The show will be Brown's first time playing in Iowa City since the release of her latest album, One and All. The Mill, 120 E. Burlington St., will host Brown in a two-part installment titled "This Land is Your Music II" at 8 p.m. today. The show will continue Dec. 11 at the same time. Admission is $10 in advance, $12 at the door.

"It's kind of my end-of-the-year check-in with my town and give something back," Brown said. "So I hope some people will come out."

The artist, who is continually trying to keep things fresh in her performances, said her upcoming show at the Mill will be different from what some people may be used to. During the performance, the audience will notice visual art installations Brown has selected for her show, allowing listeners to experience the music in a different way.
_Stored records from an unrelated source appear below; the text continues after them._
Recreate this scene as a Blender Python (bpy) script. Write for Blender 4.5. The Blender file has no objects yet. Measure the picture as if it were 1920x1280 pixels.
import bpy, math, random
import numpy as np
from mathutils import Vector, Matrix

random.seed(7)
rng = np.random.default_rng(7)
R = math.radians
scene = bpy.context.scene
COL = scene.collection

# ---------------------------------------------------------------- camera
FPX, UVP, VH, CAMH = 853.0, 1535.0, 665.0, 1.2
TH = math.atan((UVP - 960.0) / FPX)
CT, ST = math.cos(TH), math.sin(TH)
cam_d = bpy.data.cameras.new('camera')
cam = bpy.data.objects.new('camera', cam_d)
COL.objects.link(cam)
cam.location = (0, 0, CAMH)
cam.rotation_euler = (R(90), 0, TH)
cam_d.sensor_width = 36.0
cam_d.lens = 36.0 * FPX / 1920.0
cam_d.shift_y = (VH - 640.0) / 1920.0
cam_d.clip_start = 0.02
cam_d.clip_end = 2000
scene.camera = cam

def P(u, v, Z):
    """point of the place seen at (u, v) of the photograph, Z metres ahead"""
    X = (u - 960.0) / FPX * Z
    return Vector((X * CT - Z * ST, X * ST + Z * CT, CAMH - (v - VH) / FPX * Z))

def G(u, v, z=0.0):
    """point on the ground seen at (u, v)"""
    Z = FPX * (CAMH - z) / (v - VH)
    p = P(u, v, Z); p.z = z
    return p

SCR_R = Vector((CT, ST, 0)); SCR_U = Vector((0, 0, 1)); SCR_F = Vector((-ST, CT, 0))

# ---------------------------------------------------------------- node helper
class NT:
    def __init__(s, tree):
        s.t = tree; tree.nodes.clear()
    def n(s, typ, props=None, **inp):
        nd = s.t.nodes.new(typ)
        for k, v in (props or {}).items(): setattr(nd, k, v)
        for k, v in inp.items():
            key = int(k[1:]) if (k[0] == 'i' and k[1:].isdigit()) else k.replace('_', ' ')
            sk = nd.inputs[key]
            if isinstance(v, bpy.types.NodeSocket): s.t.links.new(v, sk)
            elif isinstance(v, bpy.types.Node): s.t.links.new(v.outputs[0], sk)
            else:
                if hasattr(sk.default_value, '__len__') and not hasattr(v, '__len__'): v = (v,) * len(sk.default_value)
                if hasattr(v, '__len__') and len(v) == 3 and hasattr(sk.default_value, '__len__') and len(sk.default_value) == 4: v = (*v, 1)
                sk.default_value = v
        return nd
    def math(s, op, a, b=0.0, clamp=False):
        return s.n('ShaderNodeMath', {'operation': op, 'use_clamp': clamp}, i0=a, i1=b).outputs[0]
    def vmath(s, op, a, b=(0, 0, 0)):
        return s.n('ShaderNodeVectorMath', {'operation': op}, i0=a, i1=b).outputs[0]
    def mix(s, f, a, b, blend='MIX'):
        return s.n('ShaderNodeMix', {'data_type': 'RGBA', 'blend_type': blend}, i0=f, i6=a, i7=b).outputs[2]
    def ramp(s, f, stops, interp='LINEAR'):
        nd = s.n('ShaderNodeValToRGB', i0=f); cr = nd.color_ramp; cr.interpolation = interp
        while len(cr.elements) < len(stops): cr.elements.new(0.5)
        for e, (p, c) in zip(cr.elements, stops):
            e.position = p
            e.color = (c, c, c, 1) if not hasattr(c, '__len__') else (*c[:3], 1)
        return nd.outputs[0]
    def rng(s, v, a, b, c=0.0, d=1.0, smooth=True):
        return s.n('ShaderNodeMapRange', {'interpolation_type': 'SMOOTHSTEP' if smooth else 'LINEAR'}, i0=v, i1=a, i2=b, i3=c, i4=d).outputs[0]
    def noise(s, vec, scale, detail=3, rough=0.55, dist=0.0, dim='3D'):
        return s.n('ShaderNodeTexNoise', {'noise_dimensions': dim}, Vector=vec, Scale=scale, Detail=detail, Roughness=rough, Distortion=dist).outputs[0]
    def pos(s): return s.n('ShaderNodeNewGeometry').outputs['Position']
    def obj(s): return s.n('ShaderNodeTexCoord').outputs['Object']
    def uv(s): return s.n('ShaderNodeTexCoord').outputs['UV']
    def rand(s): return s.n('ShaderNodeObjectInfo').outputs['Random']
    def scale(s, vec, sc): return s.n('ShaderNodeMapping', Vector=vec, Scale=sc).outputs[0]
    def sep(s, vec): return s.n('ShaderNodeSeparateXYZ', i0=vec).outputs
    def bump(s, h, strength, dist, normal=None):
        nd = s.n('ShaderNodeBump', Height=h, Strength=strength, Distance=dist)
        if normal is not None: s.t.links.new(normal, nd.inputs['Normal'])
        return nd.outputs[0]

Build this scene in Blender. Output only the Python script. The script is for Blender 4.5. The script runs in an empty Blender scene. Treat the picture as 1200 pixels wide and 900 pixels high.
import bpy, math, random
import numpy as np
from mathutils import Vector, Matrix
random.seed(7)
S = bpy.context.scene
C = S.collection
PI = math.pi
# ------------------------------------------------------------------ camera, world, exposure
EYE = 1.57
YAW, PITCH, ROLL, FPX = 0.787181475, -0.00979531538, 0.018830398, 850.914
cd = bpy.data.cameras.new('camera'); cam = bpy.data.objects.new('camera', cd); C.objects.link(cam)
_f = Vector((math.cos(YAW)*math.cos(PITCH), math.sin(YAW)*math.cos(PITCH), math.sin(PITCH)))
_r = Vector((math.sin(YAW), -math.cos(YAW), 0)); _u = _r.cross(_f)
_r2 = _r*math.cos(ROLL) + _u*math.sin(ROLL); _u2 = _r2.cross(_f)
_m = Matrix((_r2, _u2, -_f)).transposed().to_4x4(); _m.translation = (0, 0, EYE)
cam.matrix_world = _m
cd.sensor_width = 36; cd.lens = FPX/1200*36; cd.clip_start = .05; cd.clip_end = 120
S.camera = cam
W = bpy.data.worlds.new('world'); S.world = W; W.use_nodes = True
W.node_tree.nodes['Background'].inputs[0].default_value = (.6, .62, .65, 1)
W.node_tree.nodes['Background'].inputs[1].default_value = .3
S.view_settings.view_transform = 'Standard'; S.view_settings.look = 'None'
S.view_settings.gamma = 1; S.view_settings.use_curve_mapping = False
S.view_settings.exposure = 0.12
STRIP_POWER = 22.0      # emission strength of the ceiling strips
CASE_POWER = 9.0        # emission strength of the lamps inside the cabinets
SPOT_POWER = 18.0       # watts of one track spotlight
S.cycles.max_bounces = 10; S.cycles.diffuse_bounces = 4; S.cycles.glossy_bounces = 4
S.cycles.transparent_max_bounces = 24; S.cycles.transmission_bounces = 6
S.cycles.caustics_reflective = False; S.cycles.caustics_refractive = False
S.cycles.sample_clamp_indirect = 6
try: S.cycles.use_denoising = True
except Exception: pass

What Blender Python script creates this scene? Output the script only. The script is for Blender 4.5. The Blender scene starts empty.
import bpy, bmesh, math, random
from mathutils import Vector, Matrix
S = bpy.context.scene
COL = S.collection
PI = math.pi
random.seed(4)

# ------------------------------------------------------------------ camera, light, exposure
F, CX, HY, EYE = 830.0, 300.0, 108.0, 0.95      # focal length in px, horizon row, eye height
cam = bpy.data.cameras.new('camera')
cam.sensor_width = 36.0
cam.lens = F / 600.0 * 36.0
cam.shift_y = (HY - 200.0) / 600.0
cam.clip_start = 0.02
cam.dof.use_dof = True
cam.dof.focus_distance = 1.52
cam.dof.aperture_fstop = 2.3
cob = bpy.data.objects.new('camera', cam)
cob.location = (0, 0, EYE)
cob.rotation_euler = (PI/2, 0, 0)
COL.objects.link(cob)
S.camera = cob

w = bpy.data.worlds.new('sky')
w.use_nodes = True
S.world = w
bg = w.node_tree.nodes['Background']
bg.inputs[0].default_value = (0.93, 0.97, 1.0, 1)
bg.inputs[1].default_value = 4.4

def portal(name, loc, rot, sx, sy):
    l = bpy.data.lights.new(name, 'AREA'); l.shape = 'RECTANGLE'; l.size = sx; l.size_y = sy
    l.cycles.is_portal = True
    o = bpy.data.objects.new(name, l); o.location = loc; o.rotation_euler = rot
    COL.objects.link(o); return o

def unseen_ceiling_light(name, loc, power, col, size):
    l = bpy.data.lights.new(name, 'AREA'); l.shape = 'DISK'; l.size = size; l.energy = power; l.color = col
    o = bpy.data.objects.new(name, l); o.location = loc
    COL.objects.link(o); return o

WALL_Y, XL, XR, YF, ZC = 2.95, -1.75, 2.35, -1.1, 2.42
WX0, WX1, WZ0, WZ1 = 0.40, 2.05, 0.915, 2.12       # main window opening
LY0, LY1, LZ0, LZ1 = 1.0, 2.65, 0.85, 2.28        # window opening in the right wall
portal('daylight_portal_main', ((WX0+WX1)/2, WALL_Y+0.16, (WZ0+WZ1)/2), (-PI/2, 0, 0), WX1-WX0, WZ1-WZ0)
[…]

Stan Crocker, whose artwork has been on display at Cornell College, will offer his work to enhance the environment of the concert, and he is excited to join Brown's vision of giving back.

"Her heart is very much in the right place, raising money for Iowa Public Radio and Friends of Hickory Hill, while bringing together a wealth of Iowa City area musical talent and visual artists," Crocker said. "It's pure pleasure being involved in such a creative community effort."

The singer/songwriter recently released One and All on vinyl, which is a first for the artist. The record sends a message about all kinds of love, Brown said, and the connections people have with each other. It is a product of her ceaseless inspiration to write.

"There doesn't seem to be any real process to it for me. I think I feel inspired most of the time," she said about writing songs. "For me, songwriting and music is really just a way of responding to the world and dealing with the world. I feel it most of the time."

Growing up, Brown was surrounded by music from her family. A deep family tradition of songwriting instilled in her the desire to create. She took on influences from different music as she moved around, and she is still stirred by new musicians.

"I got really into Muddy Waters and country-blues records when I was a teenager, so that was a big part of things early on for me," she said. "I raided my mom's boyfriend's record collection and found some Led Zeppelin and got really into those guys. There are so many people that have had a big influence on me. So many great songwriters."

In whatever she creates, Brown tries to better herself as a musician. She believes music is "expansive" with no end and that "there's no way to stop chasing the muse."

Much of her focus is on people and how they interact in life. Using the universal language of music, she is able to communicate her feelings to listeners in a cherished way.

"It brings people together in a different kind of way, you know, where you're having a conversation on a different level." Brown said. "I love that, even more maybe now than ever, just with as computer-oriented as everything has gotten. Everybody's walking around on their gadgets."